Anabelle Colaco
02 Jan 2026, 09:51 GMT+10
BEIJING, China: China will sharply tighten controls on beef imports from 2026, imposing hefty tariffs on shipments that exceed newly set quotas as Beijing moves to protect its domestic cattle industry from cheaper overseas supply.
The commerce ministry said it will levy an additional 55 percent tariff on beef imports from key supplier countries, including Brazil, Australia, and the United States, once shipments exceed specified quota levels. The measures will take effect on January 1, 2026, and remain in force for three years.
Under the new "safeguard measures," China has set a total import quota of about 2.7 million metric tons for 2026 for the affected countries. That figure is broadly in line with the record 2.87 million tons of beef China imported overall in 2024. The quota will rise slightly in 2027 and 2028.
"The increase in the amount of imported beef has seriously damaged China's domestic industry," the ministry said, announcing the outcome of an investigation launched last December. The quotas will increase annually during the three-year period.
China's beef imports slipped marginally in 2025, falling 0.3 percent in the first 11 months of the year to 2.59 million tons, according to official data. Even so, shipments from several major suppliers remain well above the new quota levels.
For 2026, Brazil — China's largest beef supplier — has been allocated a quota of 1.106 million tons, compared with actual shipments of 1.329 million tons in the first 11 months of 2025 alone. Australia's 2026 quota of 205,000 tons is also below its January–November 2025 shipments of nearly 295,000 tons. The United States has been assigned a quota of 164,000 tons, while the measures also cover Argentina, Uruguay, and New Zealand.
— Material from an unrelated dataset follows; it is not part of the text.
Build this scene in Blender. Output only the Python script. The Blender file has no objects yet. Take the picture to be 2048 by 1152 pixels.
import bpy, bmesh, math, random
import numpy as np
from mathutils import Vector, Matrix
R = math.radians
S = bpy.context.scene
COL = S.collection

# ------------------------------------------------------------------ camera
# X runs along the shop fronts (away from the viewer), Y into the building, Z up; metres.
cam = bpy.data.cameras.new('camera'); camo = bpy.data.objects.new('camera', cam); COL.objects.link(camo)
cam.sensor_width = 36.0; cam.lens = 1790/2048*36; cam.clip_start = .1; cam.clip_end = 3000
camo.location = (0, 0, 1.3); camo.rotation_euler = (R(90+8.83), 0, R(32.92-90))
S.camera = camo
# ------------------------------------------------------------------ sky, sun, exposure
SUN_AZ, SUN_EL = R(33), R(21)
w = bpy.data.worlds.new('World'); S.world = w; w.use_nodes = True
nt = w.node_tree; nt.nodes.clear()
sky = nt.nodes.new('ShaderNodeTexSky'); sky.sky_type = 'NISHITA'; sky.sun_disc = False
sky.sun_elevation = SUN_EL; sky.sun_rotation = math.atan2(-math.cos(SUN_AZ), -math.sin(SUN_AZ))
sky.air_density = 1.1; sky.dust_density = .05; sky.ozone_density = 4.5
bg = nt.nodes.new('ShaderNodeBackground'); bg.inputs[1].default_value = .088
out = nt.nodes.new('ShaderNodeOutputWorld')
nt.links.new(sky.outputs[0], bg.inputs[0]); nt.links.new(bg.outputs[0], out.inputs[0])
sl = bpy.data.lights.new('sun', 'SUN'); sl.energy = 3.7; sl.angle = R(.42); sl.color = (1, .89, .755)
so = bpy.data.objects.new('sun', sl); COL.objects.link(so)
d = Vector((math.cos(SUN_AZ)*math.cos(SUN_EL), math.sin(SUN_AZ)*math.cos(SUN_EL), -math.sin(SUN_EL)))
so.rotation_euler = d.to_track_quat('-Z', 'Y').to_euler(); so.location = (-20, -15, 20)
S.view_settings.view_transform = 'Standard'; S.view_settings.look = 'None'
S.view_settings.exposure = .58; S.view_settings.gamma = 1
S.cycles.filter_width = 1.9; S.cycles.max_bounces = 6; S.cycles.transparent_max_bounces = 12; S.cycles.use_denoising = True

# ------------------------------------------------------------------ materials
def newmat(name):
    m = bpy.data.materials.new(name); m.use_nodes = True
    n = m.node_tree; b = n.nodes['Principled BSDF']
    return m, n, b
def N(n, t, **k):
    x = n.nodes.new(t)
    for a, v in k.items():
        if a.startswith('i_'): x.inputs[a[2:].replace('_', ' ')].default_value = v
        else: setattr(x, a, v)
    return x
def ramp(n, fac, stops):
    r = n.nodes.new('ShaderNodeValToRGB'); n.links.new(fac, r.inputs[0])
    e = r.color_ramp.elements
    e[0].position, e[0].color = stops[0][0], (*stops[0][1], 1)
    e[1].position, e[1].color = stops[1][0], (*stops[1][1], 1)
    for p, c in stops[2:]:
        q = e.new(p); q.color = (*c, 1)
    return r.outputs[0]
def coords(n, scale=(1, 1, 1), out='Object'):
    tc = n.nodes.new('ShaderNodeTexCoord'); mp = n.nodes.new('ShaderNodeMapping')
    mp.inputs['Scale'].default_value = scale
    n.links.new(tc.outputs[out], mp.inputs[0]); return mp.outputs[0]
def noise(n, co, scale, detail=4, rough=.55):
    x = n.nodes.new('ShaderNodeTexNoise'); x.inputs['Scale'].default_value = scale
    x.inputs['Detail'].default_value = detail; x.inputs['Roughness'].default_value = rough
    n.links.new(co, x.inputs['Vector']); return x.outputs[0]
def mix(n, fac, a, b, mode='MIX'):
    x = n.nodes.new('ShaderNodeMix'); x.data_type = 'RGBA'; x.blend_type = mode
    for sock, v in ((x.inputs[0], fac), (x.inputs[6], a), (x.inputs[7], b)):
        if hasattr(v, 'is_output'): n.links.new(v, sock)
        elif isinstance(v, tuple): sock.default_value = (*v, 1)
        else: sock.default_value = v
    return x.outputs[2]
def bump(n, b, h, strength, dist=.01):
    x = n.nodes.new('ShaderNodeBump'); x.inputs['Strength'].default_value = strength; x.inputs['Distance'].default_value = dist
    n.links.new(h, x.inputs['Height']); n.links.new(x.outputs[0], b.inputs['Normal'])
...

In 2024, China imported 1.34 million tons of beef from Brazil, nearly 595,000 tons from Argentina, about 244,000 tons from Uruguay, 216,000 tons from Australia, 150,500 tons from New Zealand, and 138,100 tons from the United States.
Analysts expect the new curbs to weigh on imports next year. Chinese beef imports are likely to decline in 2026 as a direct result of the safeguard measures, said Hongzhi Xu, senior analyst at Beijing Orient Agribusiness Consultants.
"China's beef-cattle farming is not competitive compared with countries such as Brazil and Argentina. This cannot be reversed in the short term through technological advancements or institutional reforms," Xu said.
Australia's beef shipments to China have risen sharply this year, gaining market share at the expense of U.S. suppliers after Beijing in March allowed permits to expire at hundreds of American meat plants amid a tit-for-tat tariff dispute triggered by President Donald Trump. U.S. beef exports to China totaled just over 55,000 tons in the first 11 months of 2025.
Responding to the announcement, Mark Thomas, chair of the Western Beef Association in Australia, said: "There's plenty of other countries that will take our product."
Chinese officials said the measures are not aimed at any single country. The tariffs are intended to slow the decline in China's breeding cow inventory and give domestic producers time to adjust and upgrade, according to Zengyong Zhu, a research fellow at the Institute of Animal Science of the Chinese Academy of Agricultural Sciences.
Beijing has stepped up policy support for its beef sector this year and said in late November that cattle farming had been profitable for seven consecutive months.
China's move comes amid a global beef shortage that has pushed prices higher in many markets, including to record levels in the United States.